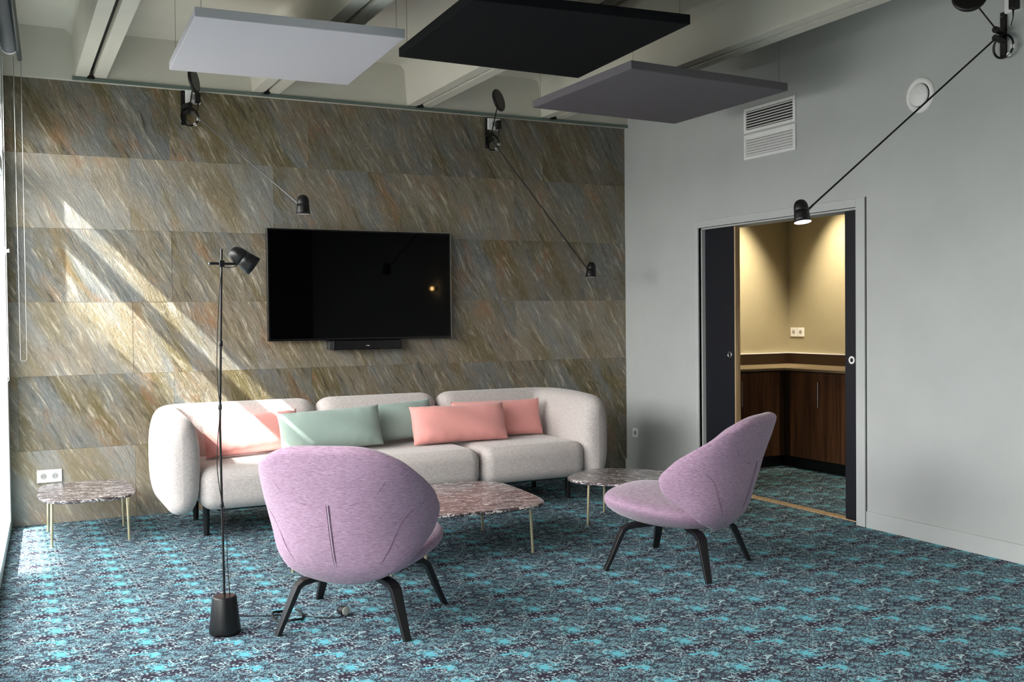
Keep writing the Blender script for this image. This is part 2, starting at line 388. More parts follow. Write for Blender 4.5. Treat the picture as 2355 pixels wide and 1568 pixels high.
for i, g_ in enumerate(gaps[1:5]):
    struct(MB().box(g_ - .0165, g_ + .0165, YF, YB - .051, H0 + .05, H0 + .09).build('trim_%d' % (5 + i), DARKRUB))
    struct(MB().box(g_ - .022, g_ + .022, YB - .10, YB - .061, H0 - .012, H0 + .004).build('trim_%d' % (10 + i), DARKRUB))

# ------------------------------------------------------------------ window wall
def wy(y0, y1, z0, z1, d0=-.09, d1=0.0):
    vs = []
    for y in (y0, y1):
        for d in (d0, d1):
            for z in (z0, z1): vs.append((xl(y) + d, y, z))
    return vs, [(0, 1, 3, 2), (4, 6, 7, 5), (0, 4, 5, 1), (2, 3, 7, 6), (0, 2, 6, 4), (1, 5, 7, 3)]
mull = [YF, -1.3, .1, 1.5, 2.9, 4.3, 5.62, 7.42]
m = MB()
m.add(*wy(YF, YB, 3.0, 3.5, -.25, 0)); m.add(*wy(7.48, YB, 0, 3.0, -.25, 0))
struct(m.build('wall_left', WALL))
for i in range(7):
    y0, y1 = mull[i], mull[i + 1] if i < 6 else 7.48
    m = MB()
    m.add(*wy(y0, y1, 0, .075)); m.add(*wy(y0, y1, 2.325, 2.405)); m.add(*wy(y0, y1, 2.645, 3.0))
    m.add(*wy(y0, y0 + .05, .075, 2.645)); m.add(*wy(y1 - .06, y1, .075, 2.645))
    fr = struct(m.build('window_%d' % (i + 1), FRAME, bevel=.003))
    m = MB(); m.add(*wy(y0 + .05, y1 - .06, .075, 2.325, -.05, -.044)); m.add(*wy(y0 + .05, y1 - .06, 2.405, 2.645, -.05, -.044))
    m.build('window_pane', GLASS, fr)
# window handle at the far sash
m = MB(); m.add(*wy(7.29, 7.33, 1.80, 1.85, 0, .008)); m.add(*wy(7.30, 7.32, 1.815, 1.835, .008, .03)); m.add(*wy(7.22, 7.32, 1.815, 1.833, .022, .032))
tag(m.build('window_handle', WHITE, bevel=.003), 'small pale window handle on the frame at the left edge', 'window handle')
# outside: paving and an added unseen blocker shaping the sun into bands
struct(MB().box(-22, -.5, -15, 18, -.3, -.16).build('ground', GROUND))
m = MB(); m.box(-10, -9.0, -14, 2.46, -.16, 14); m.box(-9.15, -9.0, 2.46, 7, 9.36, 10.87); m.box(-9.15, -9.0, 6.7, 7, -.16, 9.36)
struct(m.build('sun_blocker', BLOCKER))

# ------------------------------------------------------------------ roller blind housing and cords
t = thing('roller_blind', 'grey roller blind housing with white end cap and bead chains at the window top', 'blind', (0, 0, 0))
m = MB(); ya, yb = .2, 6.55
m.tube([(xl(ya) + .045, ya, 2.955), (xl(yb) + .075, yb, 2.955)], .042, 20); m.build('blind_tube', plain('grey_blind_fabric', (120, 124, 130), .6), t)
MB().add(*wy(ya, 6.40, 2.40, 2.95, .012, .016)).build('blind_fabric', plain('grey_blind_cloth', (150, 152, 152), .9), t)
m = MB(); m.tube([(xl(ya) + .11, ya, 2.93), (xl(yb + .2) + .125, yb + .2, 2.93)], .014, 10); m.build('bottom_bar', plain('dark_grey_metal', (66, 74, 74), .35), t)
m = MB(); m.tube([(xl(yb) + .075, yb, 2.955), (xl(yb) + .076, yb + .02, 2.955)], .046, 20); m.box(xl(yb) + .03, xl(yb) + .12, yb - .01, yb + .018, 2.94, 3.055); m.build('end_cap', WHITE, t)
def chain(x, y, z0, z1, wid):
    pts = [(x, y, z0)] + [(x + .004, y, z1 + .03)] + [(x + wid / 2 - wid / 2 * math.cos(a), y, z1 + .02 - .02 * math.sin(a)) for a in (.6, 1.2, PI / 2, 2, 2.6)] + [(x + wid - .002, y, z1 + .03), (x + wid, y, z0)]
    return MB().tube(pts, .0022, 6)
chain(.103, 6.7, 2.93, 1.135, .04).build('bead_chain', plain('chain_grey', (150, 150, 145), .5), t)
chain(.032, 6.72, 2.93, 1.02, .012).build('bead_chain', WHITE, t)

# ------------------------------------------------------------------ acoustic ceiling panels
def panel(mat, label, z, pts, th=.05):
    cx = sum(p[0] for p in pts) / 4; cy = sum(p[1] for p in pts) / 4
    t = thing('acoustic_panel', label, 'ceiling panel', (cx, cy, z), 0, 'acoustic panels hanging below the ceiling')
    q = [(p[0] - cx, p[1] - cy) for p in pts]
    MB().add([(x, y, 0) for x, y in q] + [(x, y, th) for x, y in q], [(0, 1, 2, 3), (4, 5, 6, 7), (0, 1, 5, 4), (1, 2, 6, 5), (2, 3, 7, 6), (3, 0, 4, 7)]).build('felt_slab', mat, t, bevel=.004)
    for x, y in q:
        MB().tube([(x * .935, y * .935, th - .005), (x * .935, y * .935, H0 - z + .279)], .0012, 6).build('suspension_wire', GREYROD, t)
panel(FELT_W, 'light grey square acoustic panel hanging over the left of the sofa', 2.87, [(.939, 6.41), (.894, 5.235), (1.979, 5.18), (2.035, 6.365)])
panel(FELT_B, 'black square acoustic panel hanging in the middle of the ceiling', 2.83, [(2.029, 5.413), (1.978, 4.306), (3.14, 4.207), (3.213, 5.445)])
panel(FELT_G, 'dark grey square acoustic panel hanging beside the white wall vents', 2.77, [(3.232, 6.084), (3.239, 4.897), (4.465, 4.977), (4.462, 6.175)])

# ------------------------------------------------------------------ television and sound bar
t = thing('television', 'large black flat television mounted on the slate wall', 'television', (2.49, YB, 1.205))
MB().box(-.73, .73, -.072, -.03, 0, .832, bev=.004).build('casing', SCREENB, t)
MB().box(-.717, .717, -.0745, -.0718, .016, .820).build('screen', SCREEN, t)
MB().box(-.2, .2, -.031, -.002, .25, .6).build('wall_bracket', BLACK, t)
m = MB(); m.box(-.73, .73, -.0752, -.0728, .8305, .8325); m.box(.7285, .7305, -.0752, -.0728, .0, .832); m.build('edge_trim', CHROME, t)
t = thing('sound_bar', 'small black sound bar hanging directly under the television', 'speaker', (2.5, YB, 1.13))
MB().box(-.262, .285, -.11, -.003, 0, .072, bev=.006).build('speaker_body', SCREENB, t)
MB().box(-.285, -.262, -.10, -.003, .006, .066).build('end_cap', plain('grey_end', (52, 54, 56), .4), t)
m = MB(); m.box(-.004, .008, -.1112, -.1102, .030, .0325); m.box(.010, .022, -.1112, -.1102, .0285, .0325); m.build('maker_mark', WHITE, t)

# ------------------------------------------------------------------ sofa
def sweep_pad(path, half, z0, z1, capn=7, seg=30, ex=2.7, capr=None, bulge=0.0):
    """puffy upholstered wall following a plan path, rounded at both ends"""
    P = [Vector((x, y, 0)) for x, y in path]; N = len(P); S = [0]
    for i in range(1, N): S.append(S[-1] + (P[i] - P[i - 1]).length)
    tot = S[-1]; capr = capr or half * 1.0; rr = []
    st = sorted(set([capr * (1 - math.cos(PI / 2 * i / capn)) for i in range(capn + 1)] + [tot - capr * (1 - math.cos(PI / 2 * i / capn)) for i in range(capn + 1)] + [s_ for s_ in S if capr < s_ < tot - capr]))
    for s_ in st:
        i = max(j for j in range(N) if S[j] <= s_ + 1e-9); i = min(i, N - 2)
        k = (s_ - S[i]) / (S[i + 1] - S[i]); p = P[i].lerp(P[i + 1], k)
        t0 = (P[min(i + 1, N - 1)] - P[i]).normalized(); t1 = (P[min(i + 2, N - 1)] - P[min(i + 1, N - 2)]).normalized() if i + 2 < N else t0
        tt = t0.lerp(t1, k).normalized(); nn = Vector((-tt.y, tt.x, 0))
        d = min(s_, tot - s_); q = 1 if d >= capr else math.sqrt(max(0, 1 - (1 - d / capr) ** 2)) ** .8
        q = max(q, .02); hz = (z1(s_) - z0(s_)) / 2; zc = (z1(s_) + z0(s_)) / 2; h_ = half(s_) if callable(half) else half
        ring = []
        for j in range(seg):
            a = 2 * PI * j / seg; ca, sa = math.cos(a), math.sin(a)
            X = math.copysign(abs(ca) ** (2 / ex), ca) * h_ * q; Z = math.copysign(abs(sa) ** (2 / ex), sa) * (hz - .10 * (1 - q) * 1.0)
            ring.append(p + nn * X + Vector((0, 0, zc + Z)))
        rr.append(ring)
    return MB().rings(rr, True, True, True)
def corner_path(x_in, x_arm, yb, yf, rad=.17, n=8):
    sgn = 1 if x_arm > x_in else -1; cx = x_arm - sgn * rad; cy = yb - rad
    pts = [(x_in + (cx - x_in) * i / 6, yb) for i in range(6)]
    pts += [(cx + sgn * rad * math.sin(PI / 2 * i / n), cy + rad * math.cos(PI / 2 * i / n)) for i in range(n + 1)]
    pts += [(x_arm, cy + (yf - cy) * i / 6) for i in range(1, 7)]
    return pts
sx, sy = 2.45, 6.9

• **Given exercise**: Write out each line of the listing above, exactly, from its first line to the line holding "struct(MB().box(g_ - .022, g_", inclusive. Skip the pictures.

• **Reply**:
Keep writing the Blender script for this image. This is part 2, starting at line 388. More parts follow. Write for Blender 4.5. Treat the picture as 2355 pixels wide and 1568 pixels high.
for i, g_ in enumerate(gaps[1:5]):
    struct(MB().box(g_ - .0165, g_ + .0165, YF, YB - .051, H0 + .05, H0 + .09).build('trim_%d' % (5 + i), DARKRUB))
    struct(MB().box(g_ - .022, g_ + .022, YB - .10, YB - .061, H0 - .012, H0 + .004).build('trim_%d' % (10 + i), DARKRUB))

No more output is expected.